Di tahun 2023 sendiri, jumlah kasus kekerasan terhadap perempuan di Kabupaten Garut meningkat sebesar 100% yaitu 36 kasus, terdiri dari 12 kasus kejahatan seksual, 4 kasus perilaku sosial menyimpang/sodomi, 2 kasus hak asuh, 8 kasus fisik/psikis, 2 kasus pornografi, 8 kasus Kekerasan Dalam Rumah Tangga (KDRT)
Sementara itu, untuk jumlah korban kekerasan terhadap anak di Kabupaten Garut pada tahun 2022 adalah berjumlah 39 kasus, yang terdiri dari 17 kasus seksualitas, 10 kasus perebutan hak asuh anak, 2 kasus perkelahian, 2 kasus pelecehan seksual, 3 kasus kekerasan KRDT, 1 kasus mencuri, 2 kasus bullying, 1 kasus penelantaran, dan 1 kasus melukai diri sendiri.

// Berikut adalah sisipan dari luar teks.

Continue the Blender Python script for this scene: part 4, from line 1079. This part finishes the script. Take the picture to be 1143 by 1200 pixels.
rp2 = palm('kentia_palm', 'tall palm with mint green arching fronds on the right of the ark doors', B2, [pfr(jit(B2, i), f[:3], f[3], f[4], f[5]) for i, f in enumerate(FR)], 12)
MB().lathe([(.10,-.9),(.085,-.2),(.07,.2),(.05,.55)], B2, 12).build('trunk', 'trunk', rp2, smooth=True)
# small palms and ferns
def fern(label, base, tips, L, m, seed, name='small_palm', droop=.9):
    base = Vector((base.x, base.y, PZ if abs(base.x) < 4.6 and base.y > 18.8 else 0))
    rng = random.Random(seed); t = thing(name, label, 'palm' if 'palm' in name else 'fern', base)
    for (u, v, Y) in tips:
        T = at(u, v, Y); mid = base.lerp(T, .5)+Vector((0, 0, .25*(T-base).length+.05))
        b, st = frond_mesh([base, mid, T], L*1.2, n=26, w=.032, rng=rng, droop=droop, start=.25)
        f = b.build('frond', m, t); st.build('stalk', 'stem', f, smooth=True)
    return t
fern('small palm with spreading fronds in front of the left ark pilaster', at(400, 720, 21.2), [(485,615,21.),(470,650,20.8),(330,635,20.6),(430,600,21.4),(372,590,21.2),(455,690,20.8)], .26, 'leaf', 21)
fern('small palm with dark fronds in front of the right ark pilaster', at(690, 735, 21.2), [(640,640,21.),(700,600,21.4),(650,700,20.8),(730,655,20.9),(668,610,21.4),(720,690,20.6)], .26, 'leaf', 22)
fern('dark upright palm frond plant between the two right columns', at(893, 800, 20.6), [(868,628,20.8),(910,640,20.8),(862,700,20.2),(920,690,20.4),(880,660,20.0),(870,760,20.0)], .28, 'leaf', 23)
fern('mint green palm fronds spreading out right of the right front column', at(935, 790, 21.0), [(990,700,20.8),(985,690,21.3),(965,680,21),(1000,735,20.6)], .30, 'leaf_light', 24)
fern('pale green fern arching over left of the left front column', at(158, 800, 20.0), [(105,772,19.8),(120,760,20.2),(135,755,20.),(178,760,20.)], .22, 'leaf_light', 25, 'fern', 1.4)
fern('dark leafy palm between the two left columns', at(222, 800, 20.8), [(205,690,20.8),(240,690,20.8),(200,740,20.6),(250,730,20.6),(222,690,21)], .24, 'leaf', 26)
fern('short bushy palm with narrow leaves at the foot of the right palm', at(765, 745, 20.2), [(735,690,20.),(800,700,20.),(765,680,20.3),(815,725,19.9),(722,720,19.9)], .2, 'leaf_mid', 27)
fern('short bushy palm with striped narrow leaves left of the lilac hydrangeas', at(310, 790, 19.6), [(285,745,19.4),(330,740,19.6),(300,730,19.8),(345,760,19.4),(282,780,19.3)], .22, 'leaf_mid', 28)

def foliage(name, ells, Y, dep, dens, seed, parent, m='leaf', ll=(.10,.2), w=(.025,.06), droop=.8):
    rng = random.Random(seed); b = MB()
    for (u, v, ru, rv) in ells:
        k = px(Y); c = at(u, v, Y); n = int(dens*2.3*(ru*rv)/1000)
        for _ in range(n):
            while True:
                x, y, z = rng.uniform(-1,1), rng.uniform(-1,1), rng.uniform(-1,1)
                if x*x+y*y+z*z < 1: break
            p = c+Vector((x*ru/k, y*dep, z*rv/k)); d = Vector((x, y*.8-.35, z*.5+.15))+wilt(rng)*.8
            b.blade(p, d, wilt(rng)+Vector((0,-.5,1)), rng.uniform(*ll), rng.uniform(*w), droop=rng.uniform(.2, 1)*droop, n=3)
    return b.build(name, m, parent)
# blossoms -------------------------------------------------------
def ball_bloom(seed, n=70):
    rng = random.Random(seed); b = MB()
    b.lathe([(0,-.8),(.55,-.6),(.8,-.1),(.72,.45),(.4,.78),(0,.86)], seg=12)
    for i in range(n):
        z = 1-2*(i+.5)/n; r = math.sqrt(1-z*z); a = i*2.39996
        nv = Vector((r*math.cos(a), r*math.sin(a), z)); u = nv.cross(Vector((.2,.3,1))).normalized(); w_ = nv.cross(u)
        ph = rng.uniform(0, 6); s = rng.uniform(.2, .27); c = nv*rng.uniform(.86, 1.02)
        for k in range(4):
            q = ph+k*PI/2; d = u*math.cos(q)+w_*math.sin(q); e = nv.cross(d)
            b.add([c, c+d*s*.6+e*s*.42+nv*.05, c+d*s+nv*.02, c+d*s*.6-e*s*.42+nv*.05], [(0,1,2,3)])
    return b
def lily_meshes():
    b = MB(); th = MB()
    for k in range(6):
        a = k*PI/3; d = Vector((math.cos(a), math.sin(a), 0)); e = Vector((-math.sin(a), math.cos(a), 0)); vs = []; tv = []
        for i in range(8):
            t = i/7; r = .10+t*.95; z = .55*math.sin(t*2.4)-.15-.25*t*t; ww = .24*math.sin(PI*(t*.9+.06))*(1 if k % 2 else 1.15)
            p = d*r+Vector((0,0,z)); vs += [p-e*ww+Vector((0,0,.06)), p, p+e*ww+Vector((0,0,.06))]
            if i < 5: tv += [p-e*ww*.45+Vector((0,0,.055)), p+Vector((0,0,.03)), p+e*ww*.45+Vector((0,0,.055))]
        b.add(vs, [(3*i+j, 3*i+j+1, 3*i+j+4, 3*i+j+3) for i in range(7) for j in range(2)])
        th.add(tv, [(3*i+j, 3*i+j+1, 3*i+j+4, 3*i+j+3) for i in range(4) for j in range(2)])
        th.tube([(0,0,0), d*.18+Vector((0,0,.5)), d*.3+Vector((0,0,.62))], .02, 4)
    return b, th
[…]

Di tahun 2023 sendiri, terjadi peningkatan kasus sebesar 233% yaitu berjumlah 130 kasus, diantaranya yaitu 59 kasus kejahatan seksual, 12 kasus persetubuhan, 5 kasus kenakalan remaja, 29 kasus perilaku menyimpang/sodomi, 10 kasus hak asuh, 5 kasus fisik/psikis, 2 kasus hak pendidikan, 2 kasus penyalahgunaan NAPZA, 1 kasus bullying, 1 kasus TPPO, 2 kasus pornografi, 1 kasus dituduh mencuri, 1 kasus trafficking.